Experimental and numerical transport AC losses in a four-strand Roebel cable bifilar stack

Abstract

REBCO Roebel cables are promising candidates for bifilar coils (or non-inductive coils) in large scale high temperature superconducting resistive type fault current limiters (SFCLs), as they enable large current-carrying capability in conjunction with low AC loss. Here we report transport AC loss measurement results in two Roebel cable bifilar stacks (RBS) with different vertical spacing between the turns assembled from a straight 4/2 (four 2 mm width strands) Roebel cable.

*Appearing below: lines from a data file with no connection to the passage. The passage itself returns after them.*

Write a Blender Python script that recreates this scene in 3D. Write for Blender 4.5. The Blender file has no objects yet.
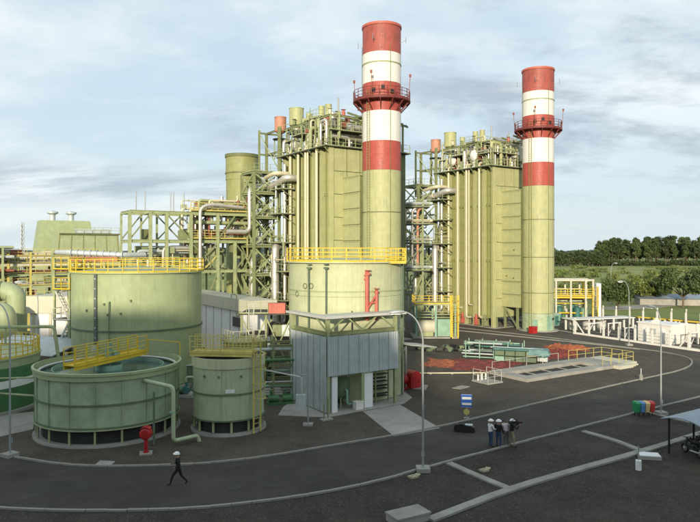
import bpy, math, random
from mathutils import Vector, Matrix
import numpy as np
R = math.radians
sc = bpy.context.scene
col = sc.collection

# ------------------------------------------------------------------ camera
H, F, HOR = 12.5, 650.0, 250.0          # eye height, focal length and horizon row measured on the 700 px photograph
cam_d = bpy.data.cameras.new('camera'); cam = bpy.data.objects.new('camera', cam_d); col.objects.link(cam)
cam.location = (0, 0, H); cam.rotation_euler = (R(90), 0, 0)
cam_d.sensor_width = 36; cam_d.lens = F/700*36; cam_d.shift_y = -(261-HOR)/700
cam_d.clip_start = .1; cam_d.clip_end = 12000
sc.camera = cam

# ------------------------------------------------------------------ light
SUN_EL, SUN_AZ = R(11.5), R(189)
w = bpy.data.worlds.new('World'); sc.world = w; w.use_nodes = True
nt = w.node_tree; nt.nodes.clear(); N = nt.nodes.new; L = nt.links.new
def mth(op, a, b=None, clamp=False):
    n = N('ShaderNodeMath'); n.operation = op; n.use_clamp = clamp
    for i, v in enumerate((a, b)):
        if v is None: continue
        if isinstance(v, (int, float)): n.inputs[i].default_value = v
        else: L(v, n.inputs[i])
    return n.outputs[0]
out = N('ShaderNodeOutputWorld'); bg = N('ShaderNodeBackground'); bg.inputs[1].default_value = .084
sky = N('ShaderNodeTexSky'); sky.sky_type = 'NISHITA'; sky.sun_disc = False
sky.sun_elevation = SUN_EL; sky.sun_rotation = SUN_AZ; sky.altitude = 200; sky.air_density = 1.0; sky.dust_density = 1.5
tc = N('ShaderNodeTexCoord'); sep = N('ShaderNodeSeparateXYZ'); L(tc.outputs['Generated'], sep.inputs[0])
zc = mth('ADD', mth('MAXIMUM', sep.outputs[2], 0.0), .24)
comb = N('ShaderNodeCombineXYZ'); L(mth('DIVIDE', sep.outputs[0], zc), comb.inputs[0]); L(mth('DIVIDE', sep.outputs[1], zc), comb.inputs[1])
def noise(vec, scale, detail, rough, off=(0, 0, 0), st=(1, 1, 1), dist=0.0):
    mp = N('ShaderNodeMapping'); mp.inputs['Location'].default_value = off; mp.inputs['Scale'].default_value = st
    L(vec, mp.inputs[0]); n = N('ShaderNodeTexNoise'); L(mp.outputs[0], n.inputs['Vector'])
    n.inputs['Scale'].default_value = scale; n.inputs['Detail'].default_value = detail
    n.inputs['Roughness'].default_value = rough; n.inputs['Distortion'].default_value = dist
    return n.outputs['Fac']
def ramp(fac, a, b):
    n = N('ShaderNodeMapRange'); n.interpolation_type = 'SMOOTHSTEP'; L(fac, n.inputs[0])
    n.inputs[1].default_value = a; n.inputs[2].default_value = b
    return n.outputs[0]
def mix(fac, a, b):
    n = N('ShaderNodeMix'); n.data_type = 'RGBA'
    for s, v in ((0, fac), (6, a), (7, b)):
        if isinstance(v, (int, float)): n.inputs[s].default_value = v
        elif isinstance(v, tuple): n.inputs[s].default_value = (*v, 1)
        else: L(v, n.inputs[s])
    return n.outputs[2]
SKY_VEIL, SKY_BRIGHT, SKY_CLOUD = (6.6, 8.0, 9.0), (9.0, 9.4, 9.4), (3.9, 4.7, 5.5)
elev = sep.outputs[2]; side = sep.outputs[0]
c0 = mix(.72, sky.outputs[0], SKY_VEIL)                              # thin high veil over the blue
hi = ramp(noise(comb.outputs[0], .9, 8, .58, (3.1, 1.2, 0), (.85, 1.2, 1), .15), 0.38, .66)
hi = mth('MULTIPLY', hi, mth('SUBTRACT', 1, mth('MULTIPLY', ramp(side, .05, .35), ramp(elev, .26, .06))))     # clearer low in the east
c1 = mix(mth('MULTIPLY', hi, .85), c0, SKY_BRIGHT)
broken = noise(comb.outputs[0], 1.9, 11, .62, (7.7, 2.35, 0), (.85, 1.35, 1), .25)         # broken grey blue cloud
field = mth('ADD', noise(comb.outputs[0], .8, 3, .5, (1.5, .4, 0)), mth('MULTIPLY', side, .30))   # thicker towards the east
clm = mth('MULTIPLY', ramp(elev, .03, .15), mth('MULTIPLY', ramp(broken, .42, .62), ramp(field, .37, .54)))
c2 = mix(mth('MULTIPLY', clm, .85), c1, SKY_CLOUD)
wsp = noise(comb.outputs[0], 5.5, 9, .65, (2.2, 5.1, 0), (.8, 1.3, 1), .3)
c2 = mix(mth('MULTIPLY', ramp(wsp, .5, .78), .25), c2, SKY_BRIGHT)
shelf = mth('MULTIPLY', ramp(mth('ABSOLUTE', mth('SUBTRACT', elev, .095)), .05, .0), ramp(side, .02, -.22))       # low bank in the west
c2 = mix(mth('MULTIPLY', mth('MULTIPLY', shelf, ramp(noise(comb.outputs[0], 2.2, 9, .62, (4.4, .8, 0), (.7, 2.2, 1)), .36, .60)), .8), c2, SKY_CLOUD)
low = ramp(elev, .10, .0)
c3 = mix(mth('MULTIPLY', low, .55), c2, (6.9, 7.7, 7.9))             # milky air near the horizon
L(c3, bg.inputs[0]); L(bg.outputs[0], out.inputs[0])

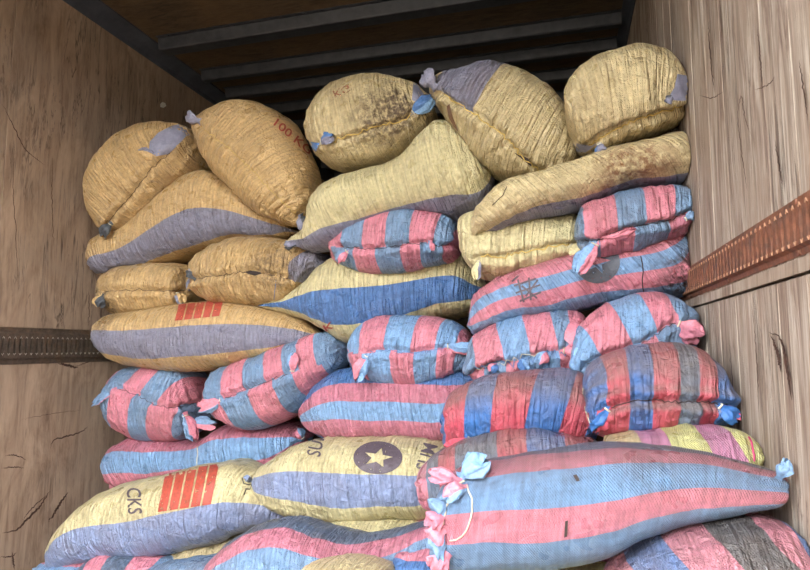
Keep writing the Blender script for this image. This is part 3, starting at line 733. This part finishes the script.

We also report two-dimensional finite element method AC loss simulation results using the H-formulation in the RBSs, in two parallel bifilar stacks (TPBS) which have the same geometrical dimensions as the RBS with 0.284 mm spacing (g) but have unequal current distribution between the conductors composing the stacks, and in an equivalent bifilar stack (EBS) comprising four 4 mm wide conductors while keeping identical vertical geometrical dimensions with the RBS with g = 0.284 mm but has unequal current distribution between the conductors. We show that the measured transport AC loss values in the RBS with g = 0.284 mm are approximately one fifth of those in the parent straight 4/2 Roebel cable due to cancellation of the perpendicular magnetic field components in the bifilar stack, and also show the AC loss in RBSs increases with increasing g. We then show the calculated transport AC loss values in the RBS with g = 0.284 mm are approximately one third of the values in the TPBS and EBS when It,turn/Ic0,cable > 0.6, where It,turn is the current amplitude for upper or lower turn of the bifilar stacks and Ic0,cable is nominal Ic value for the 4/2 Roebel cable. We numerically demonstrate that the result is caused by flux flow loss in the inner conductors in the TPBS and EBS due to unequal current distributions in conductors. Roebel cables show clear advantage over simple vertical stacks for SFCL applications in terms of AC loss.